The Tawdriest Political Dirty Trick Rich Lowry
https://www.nationalreview.com/2024/05/the-tawdriest-political-dirty-trick/
If anything has been established in the courtroom the past couple of weeks, it’s that Alvin Bragg doesn’t have much of a legal case. But he doesn’t need one.
The legalities matter here only insomuch as they provide a veneer over an audacious political trick that has kept a major-party presidential candidate off the campaign trail for several days a week, and may — within days — give his enemies a political cudgel to use against him until November.
What’s the Latin for “specious legal case in service of frankly political ends”?
It’s true that if Trump gets off on a hung jury, it will play as a major victory and vindication for the Republican candidate, yet he still won’t be able to get back the time or resources he’s wasted fighting this case.
Even the most hard-bitten, cynical political operative would have been hard-pressed to imagine a way to keep an opponent off the campaign trail entirely. Rummaging through an opponent’s garbage, stealing his debate-prep materials, distorting his record in lavishly funded negative ads — all that looks amateurish compared with abusing the criminal-justice system for political ends the way Alvin Bragg has.
This case is John Grisham meets Roger Stone.
The cliché is that a candidate’s time is a campaign’s most precious resource, and Trump’s has been largely sucked away in a Manhattan courthouse over the last month and a half.
It’s true that Trump has made the best use he can of the bully pulpit that the trial affords him with his statements to the press outside the courtroom. But often they are about the trial itself, and the optics — with Trump penned in by metal dividers — aren’t ideal.
Everything in politics is timing, and the Bragg trial achieves its value by being a 2024 event.
In 2023, it would have been too early — surely, this kind of trial would have helped Trump in the Republican primary even more than the indictments, and a conviction would have been old news by now.
And 2025 would be too late; the election will be over by then, and Trump will be either back in the White House or a (presumably) politically defanged private citizen, making prosecuting him not as practical or alluring.
For Trump, too, 2024 puts everything at a premium. It’d be one thing if he weren’t running for president and Bragg was keeping him off the golf course and away from business ventures. That would still be bad given the absurdity of this case, but Trump could always golf later.
That a conviction will be vulnerable to getting overturned on appeal doesn’t help Trump any.
As long as Democrats have their “convicted felon” label on Trump for the duration of 2024, it doesn’t matter that there may eventually be a superseding “reversed on appeal” label in 2025 or 2026, when this election will have been long decided.

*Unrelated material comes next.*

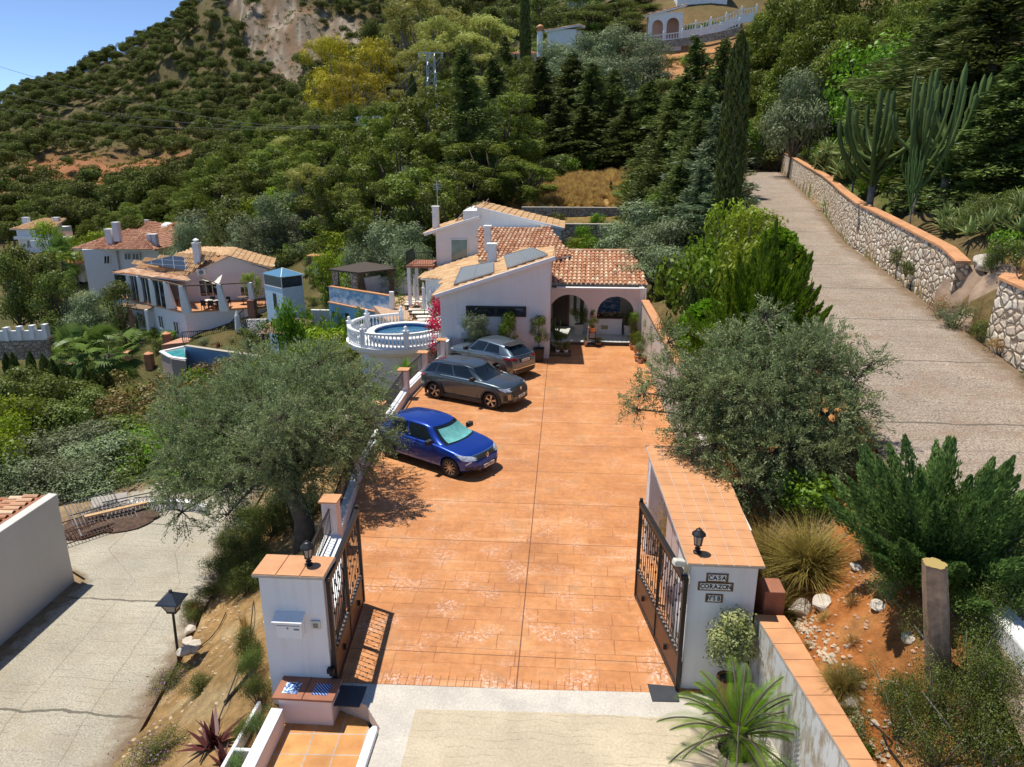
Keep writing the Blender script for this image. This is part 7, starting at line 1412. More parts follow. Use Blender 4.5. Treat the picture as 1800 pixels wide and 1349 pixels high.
big_olive("olive_tree",(-6.9,17.0,gz(-6.9,17.0)),[B(400,770,18.2,1.25,.95),B(340,740,18.4,.95,.8),B(470,700,19,1.3,.95),B(545,690,19.2,1.2,.9),B(610,700,19,1.05,.8),B(640,740,18,.75,.6),B(570,760,17.6,1.1,.8),B(480,800,17.2,1.1,.8),B(400,850,17,.85,.7),B(325,830,17,.65,.7),B(320,900,16.6,.42,.62),B(400,905,16.6,.40,.42),B(540,820,17.5,.9,.7),B(610,810,17.6,.75,.55),B(450,650,20.5,.9,.6),B(560,640,20.6,1.0,.6),B(640,665,20,.6,.45),B(310,700,19,.55,.6),B(300,790,18,.5,.5),B(665,770,17.8,.5,.35),B(490,740,16.6,.8,.7),B(430,820,17.6,.9,.7),B(360,800,17.9,.8,.6),B(520,860,17.2,.6,.5),B(300,860,16.9,.45,.55),B(420,700,19.6,1.0,.7),B(520,760,16.9,.7,.6)],
    "large spreading olive tree overhanging the left fence of the drive",190000,(-7.2,17.3,1.2),.24)
big_olive("olive_tree",(5.35,15.2,gz(5.35,15.2)),[B(1330,700,15.6,1.05,.9),B(1400,640,16.2,1.0,.75),B(1250,690,16.0,.85,.75),B(1180,670,16.6,.5,.55),B(1130,690,16.8,.22,.3),B(1290,620,16.6,.7,.5),B(1440,720,15.4,.8,.7),B(1500,660,15.6,.35,.4),B(1510,720,15.2,.35,.35),B(1450,600,16.6,.5,.35),B(1370,790,14.8,.85,.65),B(1260,780,15.2,.6,.55),B(1450,800,14.6,.6,.55),B(1310,850,14.4,.5,.4),B(1400,870,14.4,.6,.4),B(1500,790,14.8,.4,.4),B(1205,760,15.8,.4,.3),B(1175,600,17.4,.25,.3),B(1120,720,16.6,.2,.2),B(1530,640,15.6,.2,.3),B(1345,560,16.8,.35,.3)],
    "wide bushy olive tree beside the right gate wall",135000,(5.35,15.3,3.2),.17)
G("finebush","hanging_shrub",1250,760,1.0,1.2,"undergrowth at the left foot of the right olive","shrub");G("brightbush","shrub",1440,905,1.0,1.4,"green undergrowth below the right olive","shrub")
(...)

We don’t know what political effect Trump’s being dubbed a “convicted felon” will have. I’d guess little or none. The trial hasn’t exactly captured the public imagination thus far. It’s not the trial of the century; in fact, it’s barely been the trial of this year or month.
All things considered, though, if you’re the Trump team, you’d rather not find out what the consequences of a guilty verdict are. Certainly, Trump’s adversaries will make ample use of his new status as convicted felon, and journalists will ask every Republican they can find how they can possibly justify supporting a convicted Trump.
And so Alvin Bragg will have served his purpose and can go back to the serious business of not prosecuting street crime.